Wprowadzenie zakazów w proponowanym zakresie może wpłynąć negatywnie na konkurencyjność europejskiego rolnictwa, które konkurować musi na globalnym rynku z produktami wytwarzanymi bez konieczności spełniania tak wysokich wymagań w zakresie dobrostanu zwierząt.

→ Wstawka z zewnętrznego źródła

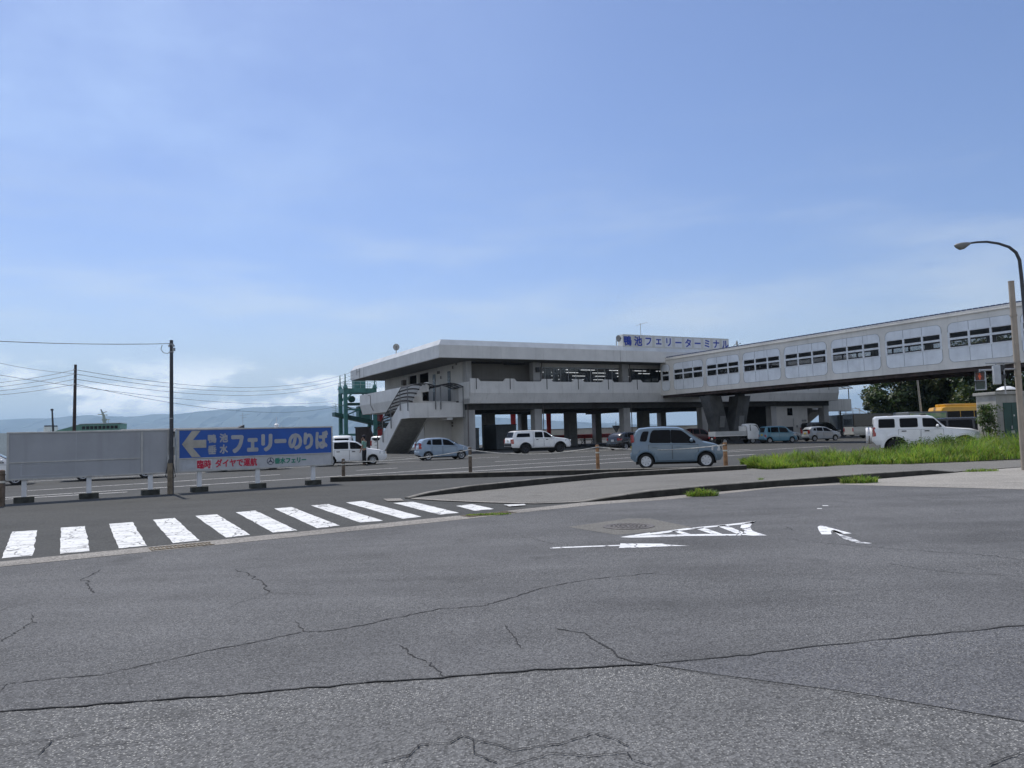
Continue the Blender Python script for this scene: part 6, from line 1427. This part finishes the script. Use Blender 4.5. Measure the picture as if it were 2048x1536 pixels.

Podwyższenie dobrostanu utrzymywanych zwierząt może być w pewnym stopniu rekompensowane przez rynek, jednak nie wszyscy konsumenci gotowi są na ponoszenie wyższych kosztów zakupów. Wyniki badań konsumentów UE „Postawy Europejczyków wobec dobrostanu zwierząt”, Specjalny Eurobarometr 442, 2016 ujawniły, że ochrona dobrostanu zwierząt gospodarskich była ważna dla 94% badanych w UE (86% w Polsce). Jednocześnie 35% badanych w UE (56% w PL) nie było gotowych płacić więcej za produkty pochodzące z systemów produkcji zapewniających dobrostan zwierząt. Jedynie 3% badanych w UE (1% w PL) było gotowych zapłacić ponad 20% więcej za takie produkty, 5% w UE (2% w PL) było gotowych zapłacić od 11% do 20% więcej, do 10% więcej było gotowych zapłacić 16% badanych w UE (6% w PL) . Postawy w tym zakresie ulegają zmianom, jednak przytoczone wyniki pokazują, że nie zawsze oczekiwania społeczne poparte są gotowością do ponoszenia wyższych kosztów.
Komisarz Janusz Wojciechowski zapowiedział, że dobrostan zwierząt leży w sercu Europejskiego Zielonego Ładu i zwiększanie jego poziomu powinno nastąpić nie w duchu konfrontacji z rolnikami, ale w duchu kompromisu: jako wspólne zadanie, które będzie wykonywane dzięki alternatywnym systemom hodowli i zachętom finansowym. Według polskiego komisarza na intensyfikacji produkcji cierpi nie tylko dobrostan zwierząt, ale i mali rolnicy, którzy nie mają szans na konkurowanie z wielkimi gospodarstwami rolnymi, stosującymi masowy chów klatkowy. Wskazał również, że dobrostan zwierząt będzie wspierany w przyszłej WPR z I filara, w ramach ekoprogramów finansowanych pod postacią płatności bezpośrednich, oraz z II filara, ze środków na inwestycje podnoszące dobrostan zwierząt. Także fundusz odbudowy może zostać wykorzystany na transformację rolnictwa UE.
- Zgodnie ze stanowiskiem grupy EKR wszelkie działania mające na celu polepszanie dobrostanu zwierząt powinny być wprowadzane przez system zachęt, nie zakazów, oraz przy odpowiedniej kompensacie finansowej dla rolników – uważa były minister rolnictwa, a obecnie europoseł PiS, Krzysztof Jurgiel.